La prima metà del film, mi ha coinvolto. A mio avviso non è uno splendore, quindi non vi aspettate chissà cosa, ma la prima parte è stata gradevole, interessante e comunque fa riflettere su alcuni aspetti di come intraprendere la vita, al costo di mettersi in pericolo o di sbagliare, cambiando e diventando quello per cui si era predisposti. La seconda parte ha praticamente rovinato tutto il prodotto ed è stato come quando costruisci una torre e levando il mattoncino portante crolla tutto. È stato fatto passare il messaggio che la Lamborghini, dopo la crisi energetica degli anni ’70, è stata decretata fallita e che la sua storia fosse finita lí, quando negli anni ’80 è stata ricomprata e gestita da soggetti terzi ed esterni alla famiglia Lamborghini, riportando il marchio attivamente sul mercato. Comunque avrei approfondito maggiormente l’aspetto inerente al “risollevamento” dell’azienda, perché è sicuramente importante per la sua storia e comunque è un marchio che rimane ancora oggi presente e conosciuto in tutto il globo. Invece hanno preferito far vedere che Ferruccio ha mollato tutto per dedicarsi alla cura di sé, o meglio come si dice “ritirato a vita privata”.
Peccato per questo finale immotivato e quasi senza senso, perché poteva essere un film degno di raccontare una storia tutta italiana che ha visto dei momenti floridi e dei momenti bui. Ma questa è la vita, purtroppo, non va sempre come noi vorremmo che andasse.

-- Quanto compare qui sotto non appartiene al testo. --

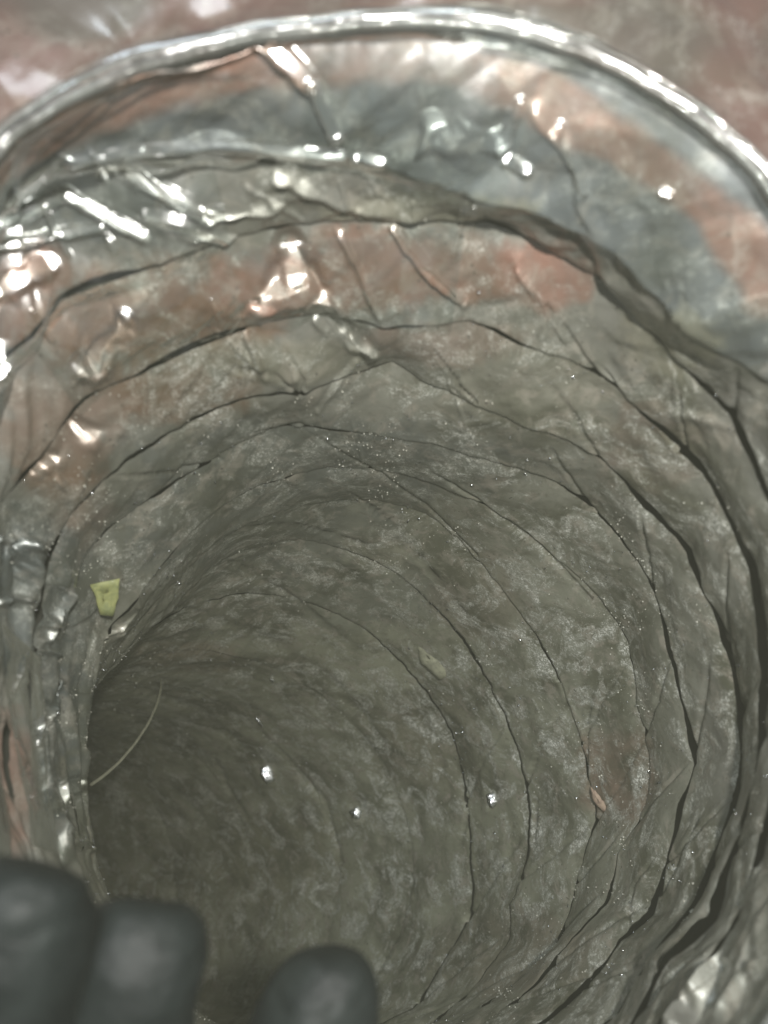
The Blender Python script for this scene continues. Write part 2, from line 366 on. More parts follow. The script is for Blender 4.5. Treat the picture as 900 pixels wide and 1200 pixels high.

Il film è riuscito a trasmetterlo questo, ma ho apprezzato anche come Ferruccio era un creativo e un personaggio motivato a restare attivo sul mercato, proponendo dei modelli che sono diventati storici. Chissà nell’aldilà cosa stará combinando! Forse starà gareggiando con una delle sue opere! Gli attori potevano spingersi di più a trasmettere la propria storia e così addentrarsi maggiormente nella parte e farci capire che di banale non doveva esserci nulla. Sono state interpretazioni decenti, ma non particolarmente impegnate, secondo me.
Fotografia ben riuscita quella di Blasco Giurato e sia la regia sia la sceneggiatura (tratta dal libro scritto dal figlio di Ferruccio, Tonino) sono risultate molto semplici (film diretto da Bobby Moresco). Sia la regia sia la sceneggiatura potevano essere più dettagliate e il problema si poteva risolvere semplicemente credendoci di più del dovuto in questa storia, comunque sceneggiata discretamente fino alla seconda metà, risultata senza senso e con la fretta di finire di raccontare questa vicenda che ha segnato l’emblema del “Made in Italy” e in particolare interessante agli amanti dei motori.
P.S.: anch’io confermo che la Miura è una bestia!